DATASET CONTENT =
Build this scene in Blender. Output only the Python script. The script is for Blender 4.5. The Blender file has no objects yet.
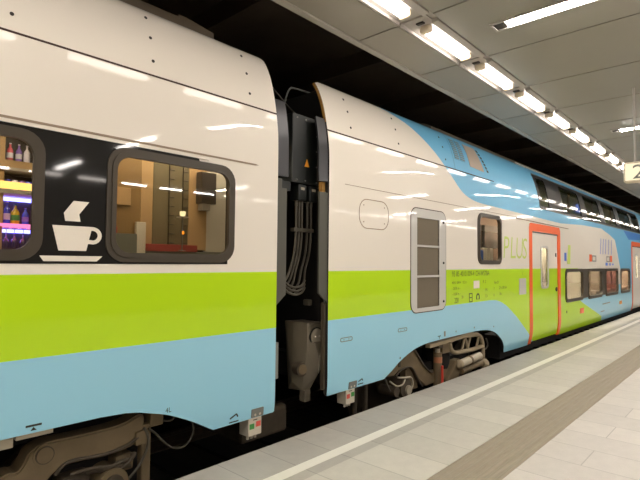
import bpy, bmesh, math, random
from mathutils import Vector, Matrix
from mathutils.geometry import delaunay_2d_cdt
random.seed(7)
sc = bpy.context.scene
COL = sc.collection
PI = math.pi

# ------------------------------------------------------------------ materials
def srgb(r, g, b):
    f = lambda c: (c/255/12.92) if c/255 <= .04045 else ((c/255+.055)/1.055)**2.4
    return (f(r), f(g), f(b), 1)

def mat(name, rgb, rough=.5, metal=0., coat=0., spec=.5, noise=0., nscale=6., bump=0., bscale=80.):
    m = bpy.data.materials.new(name); m.use_nodes = True
    nt = m.node_tree; b = nt.nodes['Principled BSDF']
    col = srgb(*rgb)
    b.inputs['Base Color'].default_value = col
    b.inputs['Roughness'].default_value = rough
    b.inputs['Metallic'].default_value = metal
    b.inputs['Specular IOR Level'].default_value = spec
    if coat:
        b.inputs['Coat Weight'].default_value = coat
        b.inputs['Coat Roughness'].default_value = .05
    tc = nt.nodes.new('ShaderNodeTexCoord')
    if noise:
        n = nt.nodes.new('ShaderNodeTexNoise'); n.inputs['Scale'].default_value = nscale; n.inputs['Detail'].default_value = 6
        nt.links.new(tc.outputs['Object'], n.inputs['Vector'])
        mx = nt.nodes.new('ShaderNodeMix'); mx.data_type = 'RGBA'
        mx.inputs[6].default_value = tuple(c*(1-noise) for c in col[:3])+(1,)
        mx.inputs[7].default_value = tuple(min(1, c*(1+noise)) for c in col[:3])+(1,)
        nt.links.new(n.outputs['Fac'], mx.inputs[0]); nt.links.new(mx.outputs[2], b.inputs['Base Color'])
    if bump:
        n2 = nt.nodes.new('ShaderNodeTexNoise'); n2.inputs['Scale'].default_value = bscale
        nt.links.new(tc.outputs['Object'], n2.inputs['Vector'])
        bp = nt.nodes.new('ShaderNodeBump'); bp.inputs['Strength'].default_value = bump; bp.inputs['Distance'].default_value = .01
        nt.links.new(n2.outputs['Fac'], bp.inputs['Height']); nt.links.new(bp.outputs['Normal'], b.inputs['Normal'])
    return m

def emit(name, rgb, strength):
    m = bpy.data.materials.new(name); m.use_nodes = True
    nt = m.node_tree; nt.nodes.clear()
    o = nt.nodes.new('ShaderNodeOutputMaterial'); e = nt.nodes.new('ShaderNodeEmission')
    e.inputs['Color'].default_value = srgb(*rgb); e.inputs['Strength'].default_value = strength
    nt.links.new(e.outputs[0], o.inputs['Surface'])
    return m

def glass(name, tint, floor=.06, gain=1.0):
    m = bpy.data.materials.new(name); m.use_nodes = True
    nt = m.node_tree; nt.nodes.clear()
    o = nt.nodes.new('ShaderNodeOutputMaterial')
    t = nt.nodes.new('ShaderNodeBsdfTransparent'); t.inputs['Color'].default_value = srgb(*tint)
    g = nt.nodes.new('ShaderNodeBsdfGlossy'); g.inputs['Roughness'].default_value = .01
    fr = nt.nodes.new('ShaderNodeFresnel'); fr.inputs['IOR'].default_value = 1.6
    ma = nt.nodes.new('ShaderNodeMath'); ma.operation = 'MULTIPLY_ADD'
    ma.inputs[1].default_value = gain; ma.inputs[2].default_value = floor
    mx = nt.nodes.new('ShaderNodeMixShader')
    ge = nt.nodes.new('ShaderNodeNewGeometry'); inv = nt.nodes.new('ShaderNodeMath'); inv.operation = 'SUBTRACT'; inv.inputs[0].default_value = 1
    mu = nt.nodes.new('ShaderNodeMath'); mu.operation = 'MULTIPLY'     # only the outer face of the pane mirrors
    nt.links.new(ge.outputs['Backfacing'], inv.inputs[1])
    nt.links.new(fr.outputs[0], ma.inputs[0]); nt.links.new(ma.outputs[0], mu.inputs[0]); nt.links.new(inv.outputs[0], mu.inputs[1])
    nt.links.new(mu.outputs[0], mx.inputs[0])
    nt.links.new(t.outputs[0], mx.inputs[1]); nt.links.new(g.outputs[0], mx.inputs[2])
    nt.links.new(mx.outputs[0], o.inputs['Surface'])
    return m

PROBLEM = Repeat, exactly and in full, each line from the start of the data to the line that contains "return (f(r), f(g), f(b), 1)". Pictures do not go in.

TASK OUTPUT =
Build this scene in Blender. Output only the Python script. The script is for Blender 4.5. The Blender file has no objects yet.
import bpy, bmesh, math, random
from mathutils import Vector, Matrix
from mathutils.geometry import delaunay_2d_cdt
random.seed(7)
sc = bpy.context.scene
COL = sc.collection
PI = math.pi

# ------------------------------------------------------------------ materials
def srgb(r, g, b):
    f = lambda c: (c/255/12.92) if c/255 <= .04045 else ((c/255+.055)/1.055)**2.4
    return (f(r), f(g), f(b), 1)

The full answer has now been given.